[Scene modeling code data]
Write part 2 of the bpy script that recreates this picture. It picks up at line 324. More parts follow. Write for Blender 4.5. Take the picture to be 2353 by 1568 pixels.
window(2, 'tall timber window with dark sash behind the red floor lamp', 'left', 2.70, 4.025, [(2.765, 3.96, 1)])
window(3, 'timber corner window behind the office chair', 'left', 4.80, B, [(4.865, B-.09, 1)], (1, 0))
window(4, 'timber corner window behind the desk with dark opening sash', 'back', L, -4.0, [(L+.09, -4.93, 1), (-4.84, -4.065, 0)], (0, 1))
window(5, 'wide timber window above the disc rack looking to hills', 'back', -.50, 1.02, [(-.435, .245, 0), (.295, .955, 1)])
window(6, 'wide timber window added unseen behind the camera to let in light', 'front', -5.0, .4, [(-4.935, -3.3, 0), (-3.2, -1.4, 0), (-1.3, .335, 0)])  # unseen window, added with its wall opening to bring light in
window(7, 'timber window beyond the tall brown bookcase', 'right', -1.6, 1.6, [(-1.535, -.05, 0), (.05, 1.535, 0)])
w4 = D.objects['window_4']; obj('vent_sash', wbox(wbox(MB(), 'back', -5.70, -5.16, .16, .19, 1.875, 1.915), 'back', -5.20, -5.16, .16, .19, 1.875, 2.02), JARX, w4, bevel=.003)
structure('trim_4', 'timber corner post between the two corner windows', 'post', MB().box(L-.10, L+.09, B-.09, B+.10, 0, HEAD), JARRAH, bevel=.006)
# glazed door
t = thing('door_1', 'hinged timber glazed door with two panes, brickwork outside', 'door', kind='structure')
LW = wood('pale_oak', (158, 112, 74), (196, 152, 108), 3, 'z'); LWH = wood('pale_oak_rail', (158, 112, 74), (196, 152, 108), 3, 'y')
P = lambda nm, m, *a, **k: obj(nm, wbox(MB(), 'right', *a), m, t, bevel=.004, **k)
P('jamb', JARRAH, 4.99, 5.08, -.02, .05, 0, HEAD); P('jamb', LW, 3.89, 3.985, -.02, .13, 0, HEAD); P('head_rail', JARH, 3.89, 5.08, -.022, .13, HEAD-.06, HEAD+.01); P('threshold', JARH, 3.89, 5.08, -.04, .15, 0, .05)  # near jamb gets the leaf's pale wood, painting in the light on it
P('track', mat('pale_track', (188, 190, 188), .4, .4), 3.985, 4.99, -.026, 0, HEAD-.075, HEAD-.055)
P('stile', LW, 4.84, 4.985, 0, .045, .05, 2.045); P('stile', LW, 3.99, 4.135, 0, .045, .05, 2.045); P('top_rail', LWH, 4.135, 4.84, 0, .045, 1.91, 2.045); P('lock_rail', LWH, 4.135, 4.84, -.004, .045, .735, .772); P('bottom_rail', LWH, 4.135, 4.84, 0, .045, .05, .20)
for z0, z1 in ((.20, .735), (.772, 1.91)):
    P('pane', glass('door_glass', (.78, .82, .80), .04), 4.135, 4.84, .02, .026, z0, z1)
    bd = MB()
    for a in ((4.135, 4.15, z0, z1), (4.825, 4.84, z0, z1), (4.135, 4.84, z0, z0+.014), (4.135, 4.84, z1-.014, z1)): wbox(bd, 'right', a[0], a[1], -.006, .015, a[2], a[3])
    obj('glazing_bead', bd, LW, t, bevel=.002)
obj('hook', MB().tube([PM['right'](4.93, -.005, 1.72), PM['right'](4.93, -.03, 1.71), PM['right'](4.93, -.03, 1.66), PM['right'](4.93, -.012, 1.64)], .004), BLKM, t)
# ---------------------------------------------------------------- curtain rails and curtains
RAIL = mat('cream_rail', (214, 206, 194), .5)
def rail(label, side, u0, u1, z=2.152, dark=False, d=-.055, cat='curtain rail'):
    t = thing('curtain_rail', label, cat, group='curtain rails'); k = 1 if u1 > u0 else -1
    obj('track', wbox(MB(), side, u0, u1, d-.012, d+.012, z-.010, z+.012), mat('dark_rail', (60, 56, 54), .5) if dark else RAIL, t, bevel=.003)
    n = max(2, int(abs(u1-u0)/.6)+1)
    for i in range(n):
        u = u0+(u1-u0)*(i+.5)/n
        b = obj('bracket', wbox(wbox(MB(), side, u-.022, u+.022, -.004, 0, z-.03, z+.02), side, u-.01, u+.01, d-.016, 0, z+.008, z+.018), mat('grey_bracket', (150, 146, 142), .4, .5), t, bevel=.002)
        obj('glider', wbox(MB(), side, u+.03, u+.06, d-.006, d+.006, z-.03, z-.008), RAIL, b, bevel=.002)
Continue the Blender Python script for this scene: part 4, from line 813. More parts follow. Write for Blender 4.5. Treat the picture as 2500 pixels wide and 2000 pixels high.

● **What the task requires**
Pull out every line in the data above that has the word "this".

● **Right answer**
Write part 2 of the bpy script that recreates this picture. It picks up at line 324. More parts follow. Write for Blender 4.5. Take the picture to be 2353 by 1568 pixels.
Continue the Blender Python script for this scene: part 4, from line 813. More parts follow. Write for Blender 4.5. Treat the picture as 2500 pixels wide and 2000 pixels high.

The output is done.